"..we rejoice in the hope of the glory of God. Not only so, but we also rejoice in our sufferings, because we know that suffering produces perseverance; perseverance, character; and character, hope." (Romans 5:2-4 NIV)
I've been struggling somewhat recently with the constancy of the kids (and housework!). No breaks. No escape. No family around. It has been a busy time and the girls have seemed particularly demanding and whiny. I have been trying to come up with 'solutions', but God has been showing me that my solutions aren't the, well, solution. My getting away from/escaping the 'hard' situations won't make them go away or suddenly make me able to deal with them better. They'd wait for me. And I wouldn't be any stronger to deal with them. Jonathan and I read those verses from Romans last night and they struck me; it's a passage I've read so many times in the past, but this time I saw it through 'mummy eyes'. My struggles with being a mum at times, will produce character in me if I persevere through them and see them as opportunities to grow. It is in those moments of struggle that I am to look to God, my helper, to help me through, and so hopefully become more God-like.
"Look to the Lord and his strength; seek his face always." (Psalm 105:4 NIV)
"From the ends of the earth I call to you, I call as my heart grows faint; lead me to the rock that is higher than I." (Psalm 61:2 NIV)
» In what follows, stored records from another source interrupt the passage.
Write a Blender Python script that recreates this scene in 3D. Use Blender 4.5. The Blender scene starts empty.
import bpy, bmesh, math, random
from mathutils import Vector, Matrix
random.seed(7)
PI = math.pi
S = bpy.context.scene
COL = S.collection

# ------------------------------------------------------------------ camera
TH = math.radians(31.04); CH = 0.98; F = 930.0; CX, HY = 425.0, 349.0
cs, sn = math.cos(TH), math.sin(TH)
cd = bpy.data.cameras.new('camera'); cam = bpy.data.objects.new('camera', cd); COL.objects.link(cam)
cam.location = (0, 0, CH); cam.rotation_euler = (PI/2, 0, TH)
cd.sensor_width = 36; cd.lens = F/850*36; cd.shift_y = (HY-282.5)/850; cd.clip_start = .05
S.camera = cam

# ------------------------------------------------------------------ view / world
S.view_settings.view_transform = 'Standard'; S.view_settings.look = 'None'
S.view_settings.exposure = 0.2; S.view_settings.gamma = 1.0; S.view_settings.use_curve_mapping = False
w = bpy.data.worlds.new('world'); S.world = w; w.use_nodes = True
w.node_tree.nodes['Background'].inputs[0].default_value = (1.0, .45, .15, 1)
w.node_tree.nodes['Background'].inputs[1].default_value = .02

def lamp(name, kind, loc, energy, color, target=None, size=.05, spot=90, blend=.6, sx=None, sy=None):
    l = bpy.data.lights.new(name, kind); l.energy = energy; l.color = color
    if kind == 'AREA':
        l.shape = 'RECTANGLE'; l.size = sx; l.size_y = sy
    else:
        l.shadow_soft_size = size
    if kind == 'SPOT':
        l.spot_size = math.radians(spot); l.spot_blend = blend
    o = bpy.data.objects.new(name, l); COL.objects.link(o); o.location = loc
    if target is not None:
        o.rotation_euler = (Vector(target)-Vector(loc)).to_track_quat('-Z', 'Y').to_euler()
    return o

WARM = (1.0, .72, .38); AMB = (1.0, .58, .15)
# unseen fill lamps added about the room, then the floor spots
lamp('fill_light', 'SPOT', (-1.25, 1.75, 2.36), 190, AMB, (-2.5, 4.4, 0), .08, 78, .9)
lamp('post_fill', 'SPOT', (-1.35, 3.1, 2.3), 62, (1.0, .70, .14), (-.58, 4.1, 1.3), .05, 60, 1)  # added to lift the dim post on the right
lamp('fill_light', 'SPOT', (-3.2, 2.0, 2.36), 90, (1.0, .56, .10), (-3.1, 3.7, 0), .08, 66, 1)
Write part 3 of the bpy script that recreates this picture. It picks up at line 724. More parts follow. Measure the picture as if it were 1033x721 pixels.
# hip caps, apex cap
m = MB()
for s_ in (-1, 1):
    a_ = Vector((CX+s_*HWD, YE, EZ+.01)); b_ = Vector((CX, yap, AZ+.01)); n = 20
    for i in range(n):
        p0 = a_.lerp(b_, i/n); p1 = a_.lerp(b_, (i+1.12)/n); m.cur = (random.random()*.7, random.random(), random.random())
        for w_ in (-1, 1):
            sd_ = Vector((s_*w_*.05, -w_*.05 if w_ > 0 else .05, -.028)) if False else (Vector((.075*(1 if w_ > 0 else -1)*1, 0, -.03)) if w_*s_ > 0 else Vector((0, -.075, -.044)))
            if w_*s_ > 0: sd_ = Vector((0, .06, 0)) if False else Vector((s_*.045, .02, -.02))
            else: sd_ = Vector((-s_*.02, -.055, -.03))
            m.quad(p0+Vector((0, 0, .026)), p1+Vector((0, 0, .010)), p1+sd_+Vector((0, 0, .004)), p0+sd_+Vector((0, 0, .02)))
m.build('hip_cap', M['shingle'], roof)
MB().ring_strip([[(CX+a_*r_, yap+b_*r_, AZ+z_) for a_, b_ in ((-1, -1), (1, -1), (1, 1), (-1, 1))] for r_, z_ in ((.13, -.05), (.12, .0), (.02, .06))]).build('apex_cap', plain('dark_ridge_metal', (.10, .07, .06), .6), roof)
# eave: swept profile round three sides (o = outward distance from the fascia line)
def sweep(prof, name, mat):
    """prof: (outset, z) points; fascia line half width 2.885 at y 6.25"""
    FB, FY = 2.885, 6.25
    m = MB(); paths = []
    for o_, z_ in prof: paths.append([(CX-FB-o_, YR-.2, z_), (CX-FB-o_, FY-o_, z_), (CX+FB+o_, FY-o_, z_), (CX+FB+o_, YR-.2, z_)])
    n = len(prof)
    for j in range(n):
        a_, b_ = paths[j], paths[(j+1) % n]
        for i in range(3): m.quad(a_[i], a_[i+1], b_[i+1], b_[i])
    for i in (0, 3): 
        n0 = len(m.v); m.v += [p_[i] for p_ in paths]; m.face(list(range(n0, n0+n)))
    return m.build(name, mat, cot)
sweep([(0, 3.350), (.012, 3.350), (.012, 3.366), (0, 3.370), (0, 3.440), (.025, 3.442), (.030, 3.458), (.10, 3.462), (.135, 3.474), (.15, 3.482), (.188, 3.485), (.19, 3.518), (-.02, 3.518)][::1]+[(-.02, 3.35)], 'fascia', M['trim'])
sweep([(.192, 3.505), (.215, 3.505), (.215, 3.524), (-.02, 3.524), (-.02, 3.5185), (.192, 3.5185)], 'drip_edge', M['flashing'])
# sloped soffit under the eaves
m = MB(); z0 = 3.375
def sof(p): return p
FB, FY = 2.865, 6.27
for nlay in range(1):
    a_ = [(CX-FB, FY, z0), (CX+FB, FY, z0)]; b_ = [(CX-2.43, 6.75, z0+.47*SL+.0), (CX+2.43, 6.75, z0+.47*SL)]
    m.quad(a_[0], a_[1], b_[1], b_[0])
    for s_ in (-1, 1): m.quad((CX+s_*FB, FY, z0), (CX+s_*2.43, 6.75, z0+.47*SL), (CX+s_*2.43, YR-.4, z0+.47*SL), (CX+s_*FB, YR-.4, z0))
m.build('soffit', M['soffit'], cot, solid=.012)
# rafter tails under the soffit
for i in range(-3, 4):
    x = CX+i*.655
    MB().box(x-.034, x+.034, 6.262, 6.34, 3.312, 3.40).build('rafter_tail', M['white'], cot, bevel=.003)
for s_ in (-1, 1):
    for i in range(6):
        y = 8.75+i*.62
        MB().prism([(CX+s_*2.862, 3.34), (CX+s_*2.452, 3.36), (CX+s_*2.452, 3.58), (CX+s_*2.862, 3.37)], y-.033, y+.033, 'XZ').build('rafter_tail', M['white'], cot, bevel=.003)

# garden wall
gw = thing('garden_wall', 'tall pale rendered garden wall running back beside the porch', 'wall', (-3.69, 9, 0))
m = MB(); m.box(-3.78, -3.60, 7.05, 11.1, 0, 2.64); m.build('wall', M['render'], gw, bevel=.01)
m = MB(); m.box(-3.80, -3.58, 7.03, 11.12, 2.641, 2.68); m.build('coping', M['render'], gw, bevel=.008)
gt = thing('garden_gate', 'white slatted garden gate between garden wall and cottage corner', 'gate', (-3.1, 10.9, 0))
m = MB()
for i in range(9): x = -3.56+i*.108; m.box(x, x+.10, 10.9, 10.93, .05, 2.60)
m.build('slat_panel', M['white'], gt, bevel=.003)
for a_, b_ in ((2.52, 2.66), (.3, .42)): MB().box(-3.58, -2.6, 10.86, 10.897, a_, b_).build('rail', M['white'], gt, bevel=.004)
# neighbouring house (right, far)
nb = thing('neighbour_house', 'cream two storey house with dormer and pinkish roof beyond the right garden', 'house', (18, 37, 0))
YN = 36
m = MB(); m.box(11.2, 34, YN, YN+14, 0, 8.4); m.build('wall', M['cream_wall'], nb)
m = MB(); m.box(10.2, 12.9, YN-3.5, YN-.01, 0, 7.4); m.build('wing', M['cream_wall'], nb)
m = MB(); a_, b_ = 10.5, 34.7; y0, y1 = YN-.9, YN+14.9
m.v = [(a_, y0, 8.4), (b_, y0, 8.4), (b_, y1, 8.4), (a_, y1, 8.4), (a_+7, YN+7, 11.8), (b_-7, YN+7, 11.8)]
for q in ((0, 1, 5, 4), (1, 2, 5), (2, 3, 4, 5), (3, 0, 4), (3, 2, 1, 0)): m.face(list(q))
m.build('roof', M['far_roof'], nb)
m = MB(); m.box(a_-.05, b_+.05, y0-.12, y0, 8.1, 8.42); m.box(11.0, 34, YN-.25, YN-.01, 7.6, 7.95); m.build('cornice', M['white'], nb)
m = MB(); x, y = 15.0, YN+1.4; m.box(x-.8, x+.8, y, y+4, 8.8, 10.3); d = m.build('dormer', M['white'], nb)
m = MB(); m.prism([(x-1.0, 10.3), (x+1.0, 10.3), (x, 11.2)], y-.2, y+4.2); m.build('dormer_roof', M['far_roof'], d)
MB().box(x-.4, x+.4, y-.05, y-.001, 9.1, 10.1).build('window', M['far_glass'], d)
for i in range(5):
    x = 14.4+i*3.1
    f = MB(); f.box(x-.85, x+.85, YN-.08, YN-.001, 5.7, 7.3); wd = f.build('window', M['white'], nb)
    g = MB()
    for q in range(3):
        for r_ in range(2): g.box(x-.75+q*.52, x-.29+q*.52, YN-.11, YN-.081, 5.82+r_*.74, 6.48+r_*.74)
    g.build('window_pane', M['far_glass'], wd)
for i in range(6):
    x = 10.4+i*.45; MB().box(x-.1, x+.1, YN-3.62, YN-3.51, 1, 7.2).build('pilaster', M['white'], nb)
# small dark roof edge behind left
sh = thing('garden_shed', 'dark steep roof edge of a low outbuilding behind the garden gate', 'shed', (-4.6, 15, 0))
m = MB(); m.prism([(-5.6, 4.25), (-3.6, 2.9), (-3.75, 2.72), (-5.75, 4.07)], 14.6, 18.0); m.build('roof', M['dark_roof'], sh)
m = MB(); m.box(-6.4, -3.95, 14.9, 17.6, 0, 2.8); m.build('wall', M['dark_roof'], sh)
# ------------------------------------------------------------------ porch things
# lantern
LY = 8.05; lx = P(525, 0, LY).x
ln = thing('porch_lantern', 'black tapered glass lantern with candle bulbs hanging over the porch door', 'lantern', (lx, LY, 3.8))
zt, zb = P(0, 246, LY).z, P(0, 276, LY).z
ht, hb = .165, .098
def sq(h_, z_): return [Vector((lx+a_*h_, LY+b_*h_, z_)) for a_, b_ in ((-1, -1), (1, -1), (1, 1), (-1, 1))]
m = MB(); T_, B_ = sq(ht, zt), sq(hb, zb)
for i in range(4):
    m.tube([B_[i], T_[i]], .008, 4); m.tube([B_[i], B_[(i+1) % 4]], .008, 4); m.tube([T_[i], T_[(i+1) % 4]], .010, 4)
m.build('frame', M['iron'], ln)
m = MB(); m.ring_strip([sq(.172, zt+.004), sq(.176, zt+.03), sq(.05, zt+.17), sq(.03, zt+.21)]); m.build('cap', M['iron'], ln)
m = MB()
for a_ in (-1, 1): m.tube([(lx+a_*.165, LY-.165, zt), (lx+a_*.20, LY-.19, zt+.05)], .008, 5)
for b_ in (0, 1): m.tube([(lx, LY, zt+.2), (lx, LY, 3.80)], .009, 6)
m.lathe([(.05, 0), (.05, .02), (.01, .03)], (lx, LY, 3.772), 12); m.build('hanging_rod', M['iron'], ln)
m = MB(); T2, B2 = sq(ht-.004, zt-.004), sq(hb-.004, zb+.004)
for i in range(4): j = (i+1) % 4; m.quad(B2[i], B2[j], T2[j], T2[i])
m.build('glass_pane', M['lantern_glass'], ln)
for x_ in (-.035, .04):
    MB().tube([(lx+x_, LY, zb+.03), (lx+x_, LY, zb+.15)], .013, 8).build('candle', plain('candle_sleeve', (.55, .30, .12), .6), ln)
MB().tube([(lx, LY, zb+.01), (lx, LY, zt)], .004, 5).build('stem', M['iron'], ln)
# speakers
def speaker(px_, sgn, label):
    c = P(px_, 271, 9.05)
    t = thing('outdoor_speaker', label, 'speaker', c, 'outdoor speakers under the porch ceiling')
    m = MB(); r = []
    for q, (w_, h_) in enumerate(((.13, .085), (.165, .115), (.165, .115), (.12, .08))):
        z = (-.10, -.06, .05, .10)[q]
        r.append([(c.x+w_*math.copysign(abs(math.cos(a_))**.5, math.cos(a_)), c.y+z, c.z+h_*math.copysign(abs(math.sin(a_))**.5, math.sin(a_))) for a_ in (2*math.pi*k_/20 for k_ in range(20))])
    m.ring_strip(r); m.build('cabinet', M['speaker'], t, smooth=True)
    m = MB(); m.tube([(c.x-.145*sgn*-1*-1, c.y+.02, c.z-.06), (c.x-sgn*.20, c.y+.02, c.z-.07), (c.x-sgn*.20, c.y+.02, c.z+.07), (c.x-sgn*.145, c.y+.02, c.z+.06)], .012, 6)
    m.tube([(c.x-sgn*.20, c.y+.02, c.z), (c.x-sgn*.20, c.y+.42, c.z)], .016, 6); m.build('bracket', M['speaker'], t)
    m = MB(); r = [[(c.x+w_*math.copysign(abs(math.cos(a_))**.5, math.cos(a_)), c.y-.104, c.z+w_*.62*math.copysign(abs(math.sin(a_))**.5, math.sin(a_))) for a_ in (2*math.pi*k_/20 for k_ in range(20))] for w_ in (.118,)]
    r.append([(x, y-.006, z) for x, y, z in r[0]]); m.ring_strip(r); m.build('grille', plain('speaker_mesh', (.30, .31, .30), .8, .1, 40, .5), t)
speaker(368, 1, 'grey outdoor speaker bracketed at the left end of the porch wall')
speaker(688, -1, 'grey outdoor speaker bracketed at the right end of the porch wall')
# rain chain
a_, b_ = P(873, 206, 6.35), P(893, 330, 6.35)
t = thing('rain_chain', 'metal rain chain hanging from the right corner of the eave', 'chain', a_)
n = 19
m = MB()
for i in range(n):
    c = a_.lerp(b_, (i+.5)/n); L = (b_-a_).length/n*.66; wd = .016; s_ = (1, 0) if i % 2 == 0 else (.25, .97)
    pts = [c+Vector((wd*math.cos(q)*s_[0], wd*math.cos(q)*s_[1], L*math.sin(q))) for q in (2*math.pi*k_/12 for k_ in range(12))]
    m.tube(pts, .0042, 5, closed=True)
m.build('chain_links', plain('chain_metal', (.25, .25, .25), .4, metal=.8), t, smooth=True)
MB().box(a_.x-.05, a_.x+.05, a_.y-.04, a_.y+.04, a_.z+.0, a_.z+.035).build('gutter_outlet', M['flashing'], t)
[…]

Further along in our Romans reading it talked about not letting sin rule in our bodies: "Therefore do not let sin reign in your mortal body so that you obey its evil desires." (6v12) With 'mummy eyes' on, this meant not letting a bad mood or tiredness rule me, snapping and grumping at my family. When I do so, I'm walking in sin. Instead, I am to consciously offer myself to God as an instrument of righteousness (v13). Instead of snapping at and brushing the girls away, I am to practice:
love,
patience,
kindness,
gentleness,
and self-control towards them.
Some of you think that being a mum is natural to me - that I have the personality for it, etc. I laugh at that (I think that you probably are too now!). Gentleness and patience are not my strong points; being a mum has helped me work on that, but also shows up how much more 'work' on those areas I have to go. I am not a natural mum or a super mum. I am a mum - and, with God's help, I am seeking to be a (more) godly one.